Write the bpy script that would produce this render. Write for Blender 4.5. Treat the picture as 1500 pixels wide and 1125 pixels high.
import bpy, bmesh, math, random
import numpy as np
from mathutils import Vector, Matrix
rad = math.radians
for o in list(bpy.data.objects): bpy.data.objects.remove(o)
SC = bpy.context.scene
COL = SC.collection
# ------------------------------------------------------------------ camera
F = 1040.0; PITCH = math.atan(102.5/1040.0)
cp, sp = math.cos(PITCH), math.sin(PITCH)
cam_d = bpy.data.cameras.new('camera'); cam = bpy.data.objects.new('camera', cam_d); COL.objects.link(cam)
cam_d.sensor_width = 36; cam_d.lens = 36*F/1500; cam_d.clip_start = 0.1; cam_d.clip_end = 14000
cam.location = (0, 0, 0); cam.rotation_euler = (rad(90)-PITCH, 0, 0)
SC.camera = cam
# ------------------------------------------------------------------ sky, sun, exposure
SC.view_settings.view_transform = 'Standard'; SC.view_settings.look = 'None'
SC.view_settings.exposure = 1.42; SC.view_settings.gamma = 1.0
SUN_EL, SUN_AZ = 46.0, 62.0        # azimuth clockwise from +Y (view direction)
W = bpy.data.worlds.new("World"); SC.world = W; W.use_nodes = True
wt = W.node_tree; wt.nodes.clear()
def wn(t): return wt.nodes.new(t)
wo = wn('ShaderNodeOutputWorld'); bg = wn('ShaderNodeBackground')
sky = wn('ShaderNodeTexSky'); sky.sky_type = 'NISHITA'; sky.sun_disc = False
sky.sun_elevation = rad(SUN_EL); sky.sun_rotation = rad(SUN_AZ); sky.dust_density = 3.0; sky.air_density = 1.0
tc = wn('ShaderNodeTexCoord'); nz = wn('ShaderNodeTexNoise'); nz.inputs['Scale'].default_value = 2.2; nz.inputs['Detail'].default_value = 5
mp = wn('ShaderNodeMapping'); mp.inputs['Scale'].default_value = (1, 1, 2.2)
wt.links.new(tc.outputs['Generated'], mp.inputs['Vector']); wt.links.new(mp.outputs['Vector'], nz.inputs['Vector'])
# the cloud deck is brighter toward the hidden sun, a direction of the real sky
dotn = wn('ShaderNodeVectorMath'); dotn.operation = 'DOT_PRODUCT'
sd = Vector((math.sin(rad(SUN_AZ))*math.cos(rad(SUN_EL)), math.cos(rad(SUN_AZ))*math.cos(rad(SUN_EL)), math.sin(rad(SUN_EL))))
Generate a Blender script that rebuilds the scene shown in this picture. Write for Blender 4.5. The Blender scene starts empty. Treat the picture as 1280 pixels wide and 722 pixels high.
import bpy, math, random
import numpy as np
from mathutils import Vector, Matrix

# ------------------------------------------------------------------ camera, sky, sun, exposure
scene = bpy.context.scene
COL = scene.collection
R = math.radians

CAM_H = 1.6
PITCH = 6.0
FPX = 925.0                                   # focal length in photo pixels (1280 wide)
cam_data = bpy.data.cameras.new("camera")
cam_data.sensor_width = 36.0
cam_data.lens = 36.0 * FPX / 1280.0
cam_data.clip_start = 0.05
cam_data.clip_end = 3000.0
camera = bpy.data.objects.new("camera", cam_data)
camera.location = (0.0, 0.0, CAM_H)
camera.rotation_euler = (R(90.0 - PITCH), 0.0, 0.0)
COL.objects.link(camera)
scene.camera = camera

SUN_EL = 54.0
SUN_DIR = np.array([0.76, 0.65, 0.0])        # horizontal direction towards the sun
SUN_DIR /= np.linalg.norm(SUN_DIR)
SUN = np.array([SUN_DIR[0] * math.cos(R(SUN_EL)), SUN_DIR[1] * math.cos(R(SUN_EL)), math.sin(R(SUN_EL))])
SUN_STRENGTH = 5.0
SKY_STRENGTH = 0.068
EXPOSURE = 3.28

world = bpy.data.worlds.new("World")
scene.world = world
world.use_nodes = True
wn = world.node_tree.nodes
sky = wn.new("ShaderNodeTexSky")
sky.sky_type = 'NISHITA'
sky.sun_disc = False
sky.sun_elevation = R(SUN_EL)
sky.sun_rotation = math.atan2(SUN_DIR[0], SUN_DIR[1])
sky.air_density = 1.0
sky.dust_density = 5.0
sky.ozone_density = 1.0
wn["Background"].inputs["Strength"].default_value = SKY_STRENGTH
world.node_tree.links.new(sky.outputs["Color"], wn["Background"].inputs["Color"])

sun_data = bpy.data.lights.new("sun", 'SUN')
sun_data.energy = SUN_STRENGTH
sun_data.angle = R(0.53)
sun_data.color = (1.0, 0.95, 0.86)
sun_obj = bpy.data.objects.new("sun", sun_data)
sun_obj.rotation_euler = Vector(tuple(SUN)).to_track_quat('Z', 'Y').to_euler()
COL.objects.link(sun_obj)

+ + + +

● **SHORT EXERCISE**
Write every line of the material above again, exactly.

● **COMPLETE ANSWER**
Write the bpy script that would produce this render. Write for Blender 4.5. Treat the picture as 1500 pixels wide and 1125 pixels high.
import bpy, bmesh, math, random
import numpy as np
from mathutils import Vector, Matrix
rad = math.radians
for o in list(bpy.data.objects): bpy.data.objects.remove(o)
SC = bpy.context.scene
COL = SC.collection
# ------------------------------------------------------------------ camera
F = 1040.0; PITCH = math.atan(102.5/1040.0)
cp, sp = math.cos(PITCH), math.sin(PITCH)
cam_d = bpy.data.cameras.new('camera'); cam = bpy.data.objects.new('camera', cam_d); COL.objects.link(cam)
cam_d.sensor_width = 36; cam_d.lens = 36*F/1500; cam_d.clip_start = 0.1; cam_d.clip_end = 14000
cam.location = (0, 0, 0); cam.rotation_euler = (rad(90)-PITCH, 0, 0)
SC.camera = cam
# ------------------------------------------------------------------ sky, sun, exposure
SC.view_settings.view_transform = 'Standard'; SC.view_settings.look = 'None'
SC.view_settings.exposure = 1.42; SC.view_settings.gamma = 1.0
SUN_EL, SUN_AZ = 46.0, 62.0        # azimuth clockwise from +Y (view direction)
W = bpy.data.worlds.new("World"); SC.world = W; W.use_nodes = True
wt = W.node_tree; wt.nodes.clear()
def wn(t): return wt.nodes.new(t)
wo = wn('ShaderNodeOutputWorld'); bg = wn('ShaderNodeBackground')
sky = wn('ShaderNodeTexSky'); sky.sky_type = 'NISHITA'; sky.sun_disc = False
sky.sun_elevation = rad(SUN_EL); sky.sun_rotation = rad(SUN_AZ); sky.dust_density = 3.0; sky.air_density = 1.0
tc = wn('ShaderNodeTexCoord'); nz = wn('ShaderNodeTexNoise'); nz.inputs['Scale'].default_value = 2.2; nz.inputs['Detail'].default_value = 5
mp = wn('ShaderNodeMapping'); mp.inputs['Scale'].default_value = (1, 1, 2.2)
wt.links.new(tc.outputs['Generated'], mp.inputs['Vector']); wt.links.new(mp.outputs['Vector'], nz.inputs['Vector'])
# the cloud deck is brighter toward the hidden sun, a direction of the real sky
dotn = wn('ShaderNodeVectorMath'); dotn.operation = 'DOT_PRODUCT'
sd = Vector((math.sin(rad(SUN_AZ))*math.cos(rad(SUN_EL)), math.cos(rad(SUN_AZ))*math.cos(rad(SUN_EL)), math.sin(rad(SUN_EL))))
Generate a Blender script that rebuilds the scene shown in this picture. Write for Blender 4.5. The Blender scene starts empty. Treat the picture as 1280 pixels wide and 722 pixels high.
import bpy, math, random
import numpy as np
from mathutils import Vector, Matrix

# ------------------------------------------------------------------ camera, sky, sun, exposure
scene = bpy.context.scene
COL = scene.collection
R = math.radians

CAM_H = 1.6
PITCH = 6.0
FPX = 925.0                                   # focal length in photo pixels (1280 wide)
cam_data = bpy.data.cameras.new("camera")
cam_data.sensor_width = 36.0
cam_data.lens = 36.0 * FPX / 1280.0
cam_data.clip_start = 0.05
cam_data.clip_end = 3000.0
camera = bpy.data.objects.new("camera", cam_data)
camera.location = (0.0, 0.0, CAM_H)
camera.rotation_euler = (R(90.0 - PITCH), 0.0, 0.0)
COL.objects.link(camera)
scene.camera = camera

SUN_EL = 54.0
SUN_DIR = np.array([0.76, 0.65, 0.0])        # horizontal direction towards the sun
SUN_DIR /= np.linalg.norm(SUN_DIR)
SUN = np.array([SUN_DIR[0] * math.cos(R(SUN_EL)), SUN_DIR[1] * math.cos(R(SUN_EL)), math.sin(R(SUN_EL))])
SUN_STRENGTH = 5.0
SKY_STRENGTH = 0.068
EXPOSURE = 3.28

world = bpy.data.worlds.new("World")
scene.world = world
world.use_nodes = True
wn = world.node_tree.nodes
sky = wn.new("ShaderNodeTexSky")
sky.sky_type = 'NISHITA'
sky.sun_disc = False
sky.sun_elevation = R(SUN_EL)
sky.sun_rotation = math.atan2(SUN_DIR[0], SUN_DIR[1])
sky.air_density = 1.0
sky.dust_density = 5.0
sky.ozone_density = 1.0
wn["Background"].inputs["Strength"].default_value = SKY_STRENGTH
world.node_tree.links.new(sky.outputs["Color"], wn["Background"].inputs["Color"])

sun_data = bpy.data.lights.new("sun", 'SUN')
sun_data.energy = SUN_STRENGTH
sun_data.angle = R(0.53)
sun_data.color = (1.0, 0.95, 0.86)
sun_obj = bpy.data.objects.new("sun", sun_data)
sun_obj.rotation_euler = Vector(tuple(SUN)).to_track_quat('Z', 'Y').to_euler()
COL.objects.link(sun_obj)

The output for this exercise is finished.